*** INFORMATION SUPPLIED
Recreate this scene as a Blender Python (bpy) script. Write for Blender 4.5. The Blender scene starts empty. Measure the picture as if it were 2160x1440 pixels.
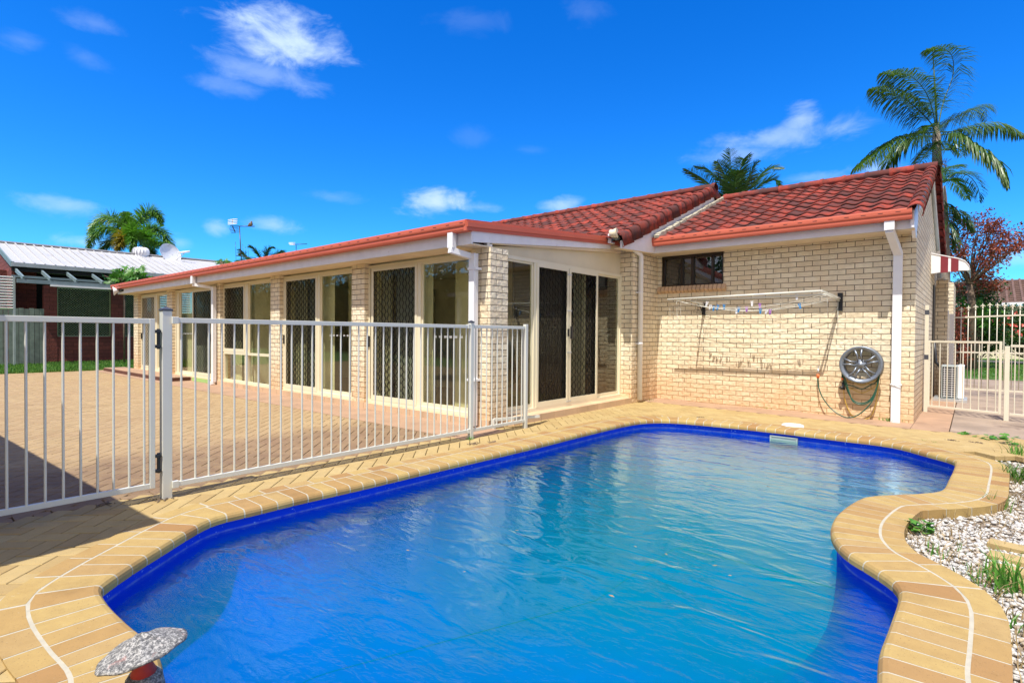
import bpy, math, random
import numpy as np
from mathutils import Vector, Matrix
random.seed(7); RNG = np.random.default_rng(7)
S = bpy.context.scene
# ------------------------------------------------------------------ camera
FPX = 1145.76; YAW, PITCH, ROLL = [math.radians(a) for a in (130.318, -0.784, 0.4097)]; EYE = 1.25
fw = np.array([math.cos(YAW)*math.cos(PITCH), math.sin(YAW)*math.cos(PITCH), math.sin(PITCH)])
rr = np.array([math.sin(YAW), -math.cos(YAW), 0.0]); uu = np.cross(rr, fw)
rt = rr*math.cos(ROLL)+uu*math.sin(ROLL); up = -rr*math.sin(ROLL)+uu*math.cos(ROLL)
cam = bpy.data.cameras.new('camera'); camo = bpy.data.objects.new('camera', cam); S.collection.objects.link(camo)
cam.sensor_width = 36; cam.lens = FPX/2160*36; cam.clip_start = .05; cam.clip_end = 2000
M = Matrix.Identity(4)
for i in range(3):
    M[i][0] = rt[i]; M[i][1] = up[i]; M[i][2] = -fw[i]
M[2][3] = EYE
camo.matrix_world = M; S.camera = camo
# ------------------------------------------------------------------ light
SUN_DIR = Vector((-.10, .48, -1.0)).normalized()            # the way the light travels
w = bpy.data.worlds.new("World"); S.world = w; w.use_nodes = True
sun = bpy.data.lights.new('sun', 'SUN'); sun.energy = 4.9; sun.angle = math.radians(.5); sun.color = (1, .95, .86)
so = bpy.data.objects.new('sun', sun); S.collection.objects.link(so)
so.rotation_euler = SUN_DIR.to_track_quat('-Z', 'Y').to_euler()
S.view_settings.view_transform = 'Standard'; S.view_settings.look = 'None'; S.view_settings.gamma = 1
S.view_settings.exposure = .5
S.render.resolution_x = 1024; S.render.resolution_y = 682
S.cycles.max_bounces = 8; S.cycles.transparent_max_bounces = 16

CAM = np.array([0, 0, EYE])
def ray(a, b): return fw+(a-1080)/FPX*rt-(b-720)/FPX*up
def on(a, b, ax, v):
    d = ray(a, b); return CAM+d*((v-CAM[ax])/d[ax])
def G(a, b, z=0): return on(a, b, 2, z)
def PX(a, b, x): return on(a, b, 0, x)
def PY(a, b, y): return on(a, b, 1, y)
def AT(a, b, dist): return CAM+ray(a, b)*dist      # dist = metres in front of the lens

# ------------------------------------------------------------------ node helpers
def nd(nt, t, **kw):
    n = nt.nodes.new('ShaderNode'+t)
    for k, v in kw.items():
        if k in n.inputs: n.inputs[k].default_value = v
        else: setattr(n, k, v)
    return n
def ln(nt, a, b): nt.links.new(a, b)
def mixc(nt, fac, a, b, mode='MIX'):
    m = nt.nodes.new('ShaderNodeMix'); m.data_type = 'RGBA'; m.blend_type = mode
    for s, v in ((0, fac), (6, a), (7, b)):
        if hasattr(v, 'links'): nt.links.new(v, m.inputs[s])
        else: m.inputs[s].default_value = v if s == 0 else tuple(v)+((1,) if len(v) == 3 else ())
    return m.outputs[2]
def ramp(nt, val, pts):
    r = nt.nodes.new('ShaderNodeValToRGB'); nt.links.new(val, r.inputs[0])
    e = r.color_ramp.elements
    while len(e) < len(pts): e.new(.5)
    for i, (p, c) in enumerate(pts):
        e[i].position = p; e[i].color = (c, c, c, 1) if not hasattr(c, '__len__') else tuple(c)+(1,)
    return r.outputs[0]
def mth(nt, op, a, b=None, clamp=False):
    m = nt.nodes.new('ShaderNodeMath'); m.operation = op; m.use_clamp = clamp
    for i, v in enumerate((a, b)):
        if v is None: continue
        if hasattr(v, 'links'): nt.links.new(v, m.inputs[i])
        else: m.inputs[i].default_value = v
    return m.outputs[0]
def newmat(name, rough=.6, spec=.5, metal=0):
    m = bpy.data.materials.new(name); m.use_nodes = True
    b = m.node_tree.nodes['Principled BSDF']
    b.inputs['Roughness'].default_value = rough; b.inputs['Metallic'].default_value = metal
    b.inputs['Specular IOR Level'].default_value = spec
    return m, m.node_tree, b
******
*** INFORMATION SUPPLIED
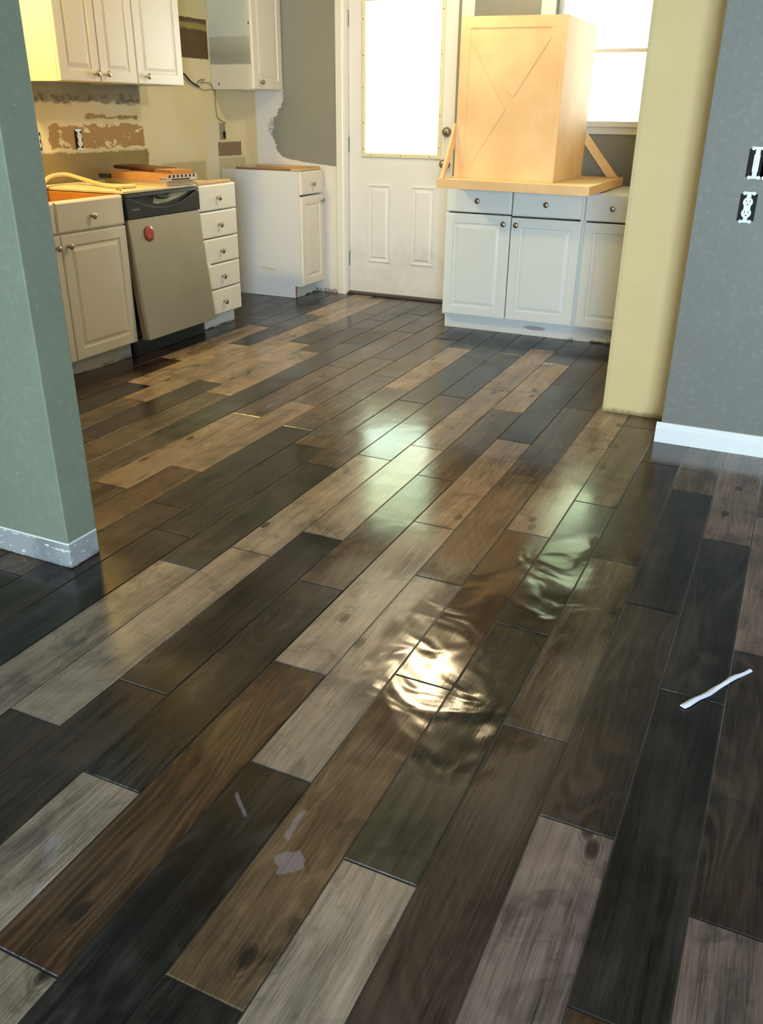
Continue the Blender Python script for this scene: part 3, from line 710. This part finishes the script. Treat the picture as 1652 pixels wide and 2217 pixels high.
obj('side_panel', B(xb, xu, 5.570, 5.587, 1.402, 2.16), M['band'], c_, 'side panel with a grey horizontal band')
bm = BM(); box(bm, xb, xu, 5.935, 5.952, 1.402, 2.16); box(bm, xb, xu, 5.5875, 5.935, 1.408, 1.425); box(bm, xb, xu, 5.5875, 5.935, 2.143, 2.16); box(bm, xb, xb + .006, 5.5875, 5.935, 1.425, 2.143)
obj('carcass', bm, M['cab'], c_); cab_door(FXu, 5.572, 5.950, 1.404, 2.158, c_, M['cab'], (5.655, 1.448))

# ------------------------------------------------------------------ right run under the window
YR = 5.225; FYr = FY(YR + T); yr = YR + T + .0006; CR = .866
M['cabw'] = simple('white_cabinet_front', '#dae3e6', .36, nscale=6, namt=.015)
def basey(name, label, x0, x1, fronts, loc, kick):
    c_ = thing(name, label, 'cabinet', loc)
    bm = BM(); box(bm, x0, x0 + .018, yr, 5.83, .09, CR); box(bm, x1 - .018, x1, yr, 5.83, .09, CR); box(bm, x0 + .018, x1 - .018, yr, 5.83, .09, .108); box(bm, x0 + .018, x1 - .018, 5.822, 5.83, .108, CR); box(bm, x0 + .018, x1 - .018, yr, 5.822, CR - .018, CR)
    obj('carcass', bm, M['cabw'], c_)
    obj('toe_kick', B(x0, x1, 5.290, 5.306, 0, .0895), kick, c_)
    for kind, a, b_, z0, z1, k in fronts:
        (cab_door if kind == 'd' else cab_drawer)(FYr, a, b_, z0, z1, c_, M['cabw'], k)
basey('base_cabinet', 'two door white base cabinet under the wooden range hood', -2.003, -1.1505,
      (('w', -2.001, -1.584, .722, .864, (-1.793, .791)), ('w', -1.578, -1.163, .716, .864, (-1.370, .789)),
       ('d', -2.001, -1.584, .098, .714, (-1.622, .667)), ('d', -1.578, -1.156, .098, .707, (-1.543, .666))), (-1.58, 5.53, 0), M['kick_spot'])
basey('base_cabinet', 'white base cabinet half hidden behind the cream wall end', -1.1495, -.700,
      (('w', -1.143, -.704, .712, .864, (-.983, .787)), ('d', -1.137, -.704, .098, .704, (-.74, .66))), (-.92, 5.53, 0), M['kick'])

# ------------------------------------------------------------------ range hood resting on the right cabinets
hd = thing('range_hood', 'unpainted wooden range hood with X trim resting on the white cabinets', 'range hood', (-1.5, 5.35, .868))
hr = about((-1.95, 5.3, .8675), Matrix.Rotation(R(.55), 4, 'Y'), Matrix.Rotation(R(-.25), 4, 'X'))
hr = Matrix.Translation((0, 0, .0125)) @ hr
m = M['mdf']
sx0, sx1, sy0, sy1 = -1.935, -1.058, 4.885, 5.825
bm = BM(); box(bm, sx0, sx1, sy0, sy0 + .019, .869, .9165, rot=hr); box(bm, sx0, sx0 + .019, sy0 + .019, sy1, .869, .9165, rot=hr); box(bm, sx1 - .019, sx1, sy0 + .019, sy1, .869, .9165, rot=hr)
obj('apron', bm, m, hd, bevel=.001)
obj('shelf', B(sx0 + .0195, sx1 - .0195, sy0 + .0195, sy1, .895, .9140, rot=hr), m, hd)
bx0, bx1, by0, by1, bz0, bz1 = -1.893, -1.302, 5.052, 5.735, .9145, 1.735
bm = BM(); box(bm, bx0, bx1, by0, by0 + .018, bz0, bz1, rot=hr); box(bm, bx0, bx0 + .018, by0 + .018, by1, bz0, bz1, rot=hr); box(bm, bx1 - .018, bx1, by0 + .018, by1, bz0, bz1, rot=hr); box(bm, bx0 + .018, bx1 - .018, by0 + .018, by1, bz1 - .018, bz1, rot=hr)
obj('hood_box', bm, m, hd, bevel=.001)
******
§ **EXERCISE OBJECTIVE**
Extract the run of lines that opens with the line containing "obj('toe_kick', B(x0, x1, 5.290, 5.306, 0, .0895), kick, c_)" and closes with the line containing "basey('base_cabinet', 'white base"; reproduce it exactly and add nothing.

§ **ANSWER FOR THIS EXERCISE**
    obj('toe_kick', B(x0, x1, 5.290, 5.306, 0, .0895), kick, c_)
    for kind, a, b_, z0, z1, k in fronts:
        (cab_door if kind == 'd' else cab_drawer)(FYr, a, b_, z0, z1, c_, M['cabw'], k)
basey('base_cabinet', 'two door white base cabinet under the wooden range hood', -2.003, -1.1505,
      (('w', -2.001, -1.584, .722, .864, (-1.793, .791)), ('w', -1.578, -1.163, .716, .864, (-1.370, .789)),
       ('d', -2.001, -1.584, .098, .714, (-1.622, .667)), ('d', -1.578, -1.156, .098, .707, (-1.543, .666))), (-1.58, 5.53, 0), M['kick_spot'])
basey('base_cabinet', 'white base cabinet half hidden behind the cream wall end', -1.1495, -.700,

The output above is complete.